Set task
Repeat the whole of the data, keeping every detail the same.

Data
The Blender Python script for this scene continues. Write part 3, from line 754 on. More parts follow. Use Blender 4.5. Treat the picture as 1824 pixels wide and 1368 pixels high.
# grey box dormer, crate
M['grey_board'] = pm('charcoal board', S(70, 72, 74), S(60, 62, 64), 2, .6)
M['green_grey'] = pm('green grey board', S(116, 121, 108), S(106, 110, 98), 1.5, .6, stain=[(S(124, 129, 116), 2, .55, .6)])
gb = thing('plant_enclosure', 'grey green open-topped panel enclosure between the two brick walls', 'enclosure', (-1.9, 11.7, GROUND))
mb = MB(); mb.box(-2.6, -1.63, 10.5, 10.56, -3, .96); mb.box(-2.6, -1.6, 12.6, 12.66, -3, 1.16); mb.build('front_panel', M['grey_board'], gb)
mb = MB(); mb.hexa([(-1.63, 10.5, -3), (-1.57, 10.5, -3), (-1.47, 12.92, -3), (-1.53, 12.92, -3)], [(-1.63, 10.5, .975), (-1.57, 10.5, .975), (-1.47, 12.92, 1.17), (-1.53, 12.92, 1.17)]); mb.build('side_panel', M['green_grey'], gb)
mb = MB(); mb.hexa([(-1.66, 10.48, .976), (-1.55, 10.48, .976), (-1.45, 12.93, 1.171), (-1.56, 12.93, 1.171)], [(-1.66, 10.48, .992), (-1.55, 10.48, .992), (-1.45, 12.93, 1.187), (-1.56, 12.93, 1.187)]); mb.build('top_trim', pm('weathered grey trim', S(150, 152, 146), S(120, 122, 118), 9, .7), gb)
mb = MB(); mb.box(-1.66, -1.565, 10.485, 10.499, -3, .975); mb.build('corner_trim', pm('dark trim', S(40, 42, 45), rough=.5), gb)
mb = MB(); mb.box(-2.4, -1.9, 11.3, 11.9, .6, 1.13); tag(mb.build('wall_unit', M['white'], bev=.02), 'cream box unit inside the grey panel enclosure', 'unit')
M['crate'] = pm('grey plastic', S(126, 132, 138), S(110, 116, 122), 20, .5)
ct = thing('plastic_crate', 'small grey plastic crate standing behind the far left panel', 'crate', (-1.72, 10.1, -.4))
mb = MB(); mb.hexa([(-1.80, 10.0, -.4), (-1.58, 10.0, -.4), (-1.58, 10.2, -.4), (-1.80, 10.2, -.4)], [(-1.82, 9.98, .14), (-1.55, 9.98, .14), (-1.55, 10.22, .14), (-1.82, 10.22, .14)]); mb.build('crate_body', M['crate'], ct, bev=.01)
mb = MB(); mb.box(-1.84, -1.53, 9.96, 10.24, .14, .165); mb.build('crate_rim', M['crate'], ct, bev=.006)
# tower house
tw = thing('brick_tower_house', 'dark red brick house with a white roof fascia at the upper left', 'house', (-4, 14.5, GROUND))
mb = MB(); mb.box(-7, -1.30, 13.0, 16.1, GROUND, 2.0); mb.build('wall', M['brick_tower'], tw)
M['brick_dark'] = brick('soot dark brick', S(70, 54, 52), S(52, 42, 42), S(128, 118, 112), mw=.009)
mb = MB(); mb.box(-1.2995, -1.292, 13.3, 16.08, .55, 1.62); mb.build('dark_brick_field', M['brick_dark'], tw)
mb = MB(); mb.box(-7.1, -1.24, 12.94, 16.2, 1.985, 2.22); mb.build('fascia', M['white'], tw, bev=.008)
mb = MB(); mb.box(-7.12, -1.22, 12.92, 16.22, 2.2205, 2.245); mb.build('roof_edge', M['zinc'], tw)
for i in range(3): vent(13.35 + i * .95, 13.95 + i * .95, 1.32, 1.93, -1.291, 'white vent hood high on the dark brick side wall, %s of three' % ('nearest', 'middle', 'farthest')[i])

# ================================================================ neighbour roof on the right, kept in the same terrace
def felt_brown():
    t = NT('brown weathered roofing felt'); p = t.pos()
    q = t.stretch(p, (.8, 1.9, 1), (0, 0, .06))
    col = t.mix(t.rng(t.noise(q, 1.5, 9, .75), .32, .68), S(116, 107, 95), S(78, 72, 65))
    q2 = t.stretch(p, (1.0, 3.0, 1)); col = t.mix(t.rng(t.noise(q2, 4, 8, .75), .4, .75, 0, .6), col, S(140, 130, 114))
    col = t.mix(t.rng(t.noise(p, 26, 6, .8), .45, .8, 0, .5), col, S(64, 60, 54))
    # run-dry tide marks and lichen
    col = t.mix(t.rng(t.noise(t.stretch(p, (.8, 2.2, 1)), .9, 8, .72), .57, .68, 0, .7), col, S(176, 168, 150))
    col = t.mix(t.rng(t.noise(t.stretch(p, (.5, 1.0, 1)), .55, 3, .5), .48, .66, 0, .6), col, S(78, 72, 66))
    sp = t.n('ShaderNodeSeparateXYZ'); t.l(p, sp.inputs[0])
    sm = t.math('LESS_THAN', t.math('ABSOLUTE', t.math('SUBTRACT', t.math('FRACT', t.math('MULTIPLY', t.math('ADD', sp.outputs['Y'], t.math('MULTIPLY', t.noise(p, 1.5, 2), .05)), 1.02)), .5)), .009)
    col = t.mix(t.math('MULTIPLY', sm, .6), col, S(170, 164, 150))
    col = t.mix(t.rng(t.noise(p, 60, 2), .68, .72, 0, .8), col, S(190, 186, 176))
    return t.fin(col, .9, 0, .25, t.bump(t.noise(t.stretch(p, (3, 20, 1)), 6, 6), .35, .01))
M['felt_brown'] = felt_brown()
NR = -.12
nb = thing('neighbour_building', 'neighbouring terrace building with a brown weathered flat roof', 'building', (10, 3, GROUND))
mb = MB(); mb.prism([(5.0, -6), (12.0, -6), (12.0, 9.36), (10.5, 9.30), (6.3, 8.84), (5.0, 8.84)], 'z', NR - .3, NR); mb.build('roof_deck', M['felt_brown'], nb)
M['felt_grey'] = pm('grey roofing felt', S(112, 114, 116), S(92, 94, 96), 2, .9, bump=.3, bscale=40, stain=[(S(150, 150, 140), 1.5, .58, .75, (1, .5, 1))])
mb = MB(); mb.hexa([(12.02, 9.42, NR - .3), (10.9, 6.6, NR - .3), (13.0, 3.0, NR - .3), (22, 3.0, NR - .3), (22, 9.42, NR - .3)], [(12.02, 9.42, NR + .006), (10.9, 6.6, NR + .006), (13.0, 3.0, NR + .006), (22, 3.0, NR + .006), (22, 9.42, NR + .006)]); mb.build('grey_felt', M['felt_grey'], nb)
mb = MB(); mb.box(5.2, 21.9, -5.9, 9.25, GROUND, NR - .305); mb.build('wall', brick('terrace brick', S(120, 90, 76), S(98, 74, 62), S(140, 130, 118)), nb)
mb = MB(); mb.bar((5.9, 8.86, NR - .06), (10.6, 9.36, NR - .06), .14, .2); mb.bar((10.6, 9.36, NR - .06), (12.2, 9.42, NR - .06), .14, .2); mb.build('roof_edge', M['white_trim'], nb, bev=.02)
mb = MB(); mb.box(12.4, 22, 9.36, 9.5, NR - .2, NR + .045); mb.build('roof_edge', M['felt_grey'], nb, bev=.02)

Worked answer
The Blender Python script for this scene continues. Write part 3, from line 754 on. More parts follow. Use Blender 4.5. Treat the picture as 1824 pixels wide and 1368 pixels high.
# grey box dormer, crate
M['grey_board'] = pm('charcoal board', S(70, 72, 74), S(60, 62, 64), 2, .6)
M['green_grey'] = pm('green grey board', S(116, 121, 108), S(106, 110, 98), 1.5, .6, stain=[(S(124, 129, 116), 2, .55, .6)])
gb = thing('plant_enclosure', 'grey green open-topped panel enclosure between the two brick walls', 'enclosure', (-1.9, 11.7, GROUND))
mb = MB(); mb.box(-2.6, -1.63, 10.5, 10.56, -3, .96); mb.box(-2.6, -1.6, 12.6, 12.66, -3, 1.16); mb.build('front_panel', M['grey_board'], gb)
mb = MB(); mb.hexa([(-1.63, 10.5, -3), (-1.57, 10.5, -3), (-1.47, 12.92, -3), (-1.53, 12.92, -3)], [(-1.63, 10.5, .975), (-1.57, 10.5, .975), (-1.47, 12.92, 1.17), (-1.53, 12.92, 1.17)]); mb.build('side_panel', M['green_grey'], gb)
mb = MB(); mb.hexa([(-1.66, 10.48, .976), (-1.55, 10.48, .976), (-1.45, 12.93, 1.171), (-1.56, 12.93, 1.171)], [(-1.66, 10.48, .992), (-1.55, 10.48, .992), (-1.45, 12.93, 1.187), (-1.56, 12.93, 1.187)]); mb.build('top_trim', pm('weathered grey trim', S(150, 152, 146), S(120, 122, 118), 9, .7), gb)
mb = MB(); mb.box(-1.66, -1.565, 10.485, 10.499, -3, .975); mb.build('corner_trim', pm('dark trim', S(40, 42, 45), rough=.5), gb)
mb = MB(); mb.box(-2.4, -1.9, 11.3, 11.9, .6, 1.13); tag(mb.build('wall_unit', M['white'], bev=.02), 'cream box unit inside the grey panel enclosure', 'unit')
M['crate'] = pm('grey plastic', S(126, 132, 138), S(110, 116, 122), 20, .5)
ct = thing('plastic_crate', 'small grey plastic crate standing behind the far left panel', 'crate', (-1.72, 10.1, -.4))
mb = MB(); mb.hexa([(-1.80, 10.0, -.4), (-1.58, 10.0, -.4), (-1.58, 10.2, -.4), (-1.80, 10.2, -.4)], [(-1.82, 9.98, .14), (-1.55, 9.98, .14), (-1.55, 10.22, .14), (-1.82, 10.22, .14)]); mb.build('crate_body', M['crate'], ct, bev=.01)
mb = MB(); mb.box(-1.84, -1.53, 9.96, 10.24, .14, .165); mb.build('crate_rim', M['crate'], ct, bev=.006)
# tower house
tw = thing('brick_tower_house', 'dark red brick house with a white roof fascia at the upper left', 'house', (-4, 14.5, GROUND))
mb = MB(); mb.box(-7, -1.30, 13.0, 16.1, GROUND, 2.0); mb.build('wall', M['brick_tower'], tw)
M['brick_dark'] = brick('soot dark brick', S(70, 54, 52), S(52, 42, 42), S(128, 118, 112), mw=.009)
mb = MB(); mb.box(-1.2995, -1.292, 13.3, 16.08, .55, 1.62); mb.build('dark_brick_field', M['brick_dark'], tw)
mb = MB(); mb.box(-7.1, -1.24, 12.94, 16.2, 1.985, 2.22); mb.build('fascia', M['white'], tw, bev=.008)
mb = MB(); mb.box(-7.12, -1.22, 12.92, 16.22, 2.2205, 2.245); mb.build('roof_edge', M['zinc'], tw)
for i in range(3): vent(13.35 + i * .95, 13.95 + i * .95, 1.32, 1.93, -1.291, 'white vent hood high on the dark brick side wall, %s of three' % ('nearest', 'middle', 'farthest')[i])

# ================================================================ neighbour roof on the right, kept in the same terrace
def felt_brown():
    t = NT('brown weathered roofing felt'); p = t.pos()
    q = t.stretch(p, (.8, 1.9, 1), (0, 0, .06))
    col = t.mix(t.rng(t.noise(q, 1.5, 9, .75), .32, .68), S(116, 107, 95), S(78, 72, 65))
    q2 = t.stretch(p, (1.0, 3.0, 1)); col = t.mix(t.rng(t.noise(q2, 4, 8, .75), .4, .75, 0, .6), col, S(140, 130, 114))
    col = t.mix(t.rng(t.noise(p, 26, 6, .8), .45, .8, 0, .5), col, S(64, 60, 54))
    # run-dry tide marks and lichen
    col = t.mix(t.rng(t.noise(t.stretch(p, (.8, 2.2, 1)), .9, 8, .72), .57, .68, 0, .7), col, S(176, 168, 150))
    col = t.mix(t.rng(t.noise(t.stretch(p, (.5, 1.0, 1)), .55, 3, .5), .48, .66, 0, .6), col, S(78, 72, 66))
    sp = t.n('ShaderNodeSeparateXYZ'); t.l(p, sp.inputs[0])
    sm = t.math('LESS_THAN', t.math('ABSOLUTE', t.math('SUBTRACT', t.math('FRACT', t.math('MULTIPLY', t.math('ADD', sp.outputs['Y'], t.math('MULTIPLY', t.noise(p, 1.5, 2), .05)), 1.02)), .5)), .009)
    col = t.mix(t.math('MULTIPLY', sm, .6), col, S(170, 164, 150))
    col = t.mix(t.rng(t.noise(p, 60, 2), .68, .72, 0, .8), col, S(190, 186, 176))
    return t.fin(col, .9, 0, .25, t.bump(t.noise(t.stretch(p, (3, 20, 1)), 6, 6), .35, .01))
M['felt_brown'] = felt_brown()
NR = -.12
nb = thing('neighbour_building', 'neighbouring terrace building with a brown weathered flat roof', 'building', (10, 3, GROUND))
mb = MB(); mb.prism([(5.0, -6), (12.0, -6), (12.0, 9.36), (10.5, 9.30), (6.3, 8.84), (5.0, 8.84)], 'z', NR - .3, NR); mb.build('roof_deck', M['felt_brown'], nb)
M['felt_grey'] = pm('grey roofing felt', S(112, 114, 116), S(92, 94, 96), 2, .9, bump=.3, bscale=40, stain=[(S(150, 150, 140), 1.5, .58, .75, (1, .5, 1))])
mb = MB(); mb.hexa([(12.02, 9.42, NR - .3), (10.9, 6.6, NR - .3), (13.0, 3.0, NR - .3), (22, 3.0, NR - .3), (22, 9.42, NR - .3)], [(12.02, 9.42, NR + .006), (10.9, 6.6, NR + .006), (13.0, 3.0, NR + .006), (22, 3.0, NR + .006), (22, 9.42, NR + .006)]); mb.build('grey_felt', M['felt_grey'], nb)
mb = MB(); mb.box(5.2, 21.9, -5.9, 9.25, GROUND, NR - .305); mb.build('wall', brick('terrace brick', S(120, 90, 76), S(98, 74, 62), S(140, 130, 118)), nb)
mb = MB(); mb.bar((5.9, 8.86, NR - .06), (10.6, 9.36, NR - .06), .14, .2); mb.bar((10.6, 9.36, NR - .06), (12.2, 9.42, NR - .06), .14, .2); mb.build('roof_edge', M['white_trim'], nb, bev=.02)
mb = MB(); mb.box(12.4, 22, 9.36, 9.5, NR - .2, NR + .045); mb.build('roof_edge', M['felt_grey'], nb, bev=.02)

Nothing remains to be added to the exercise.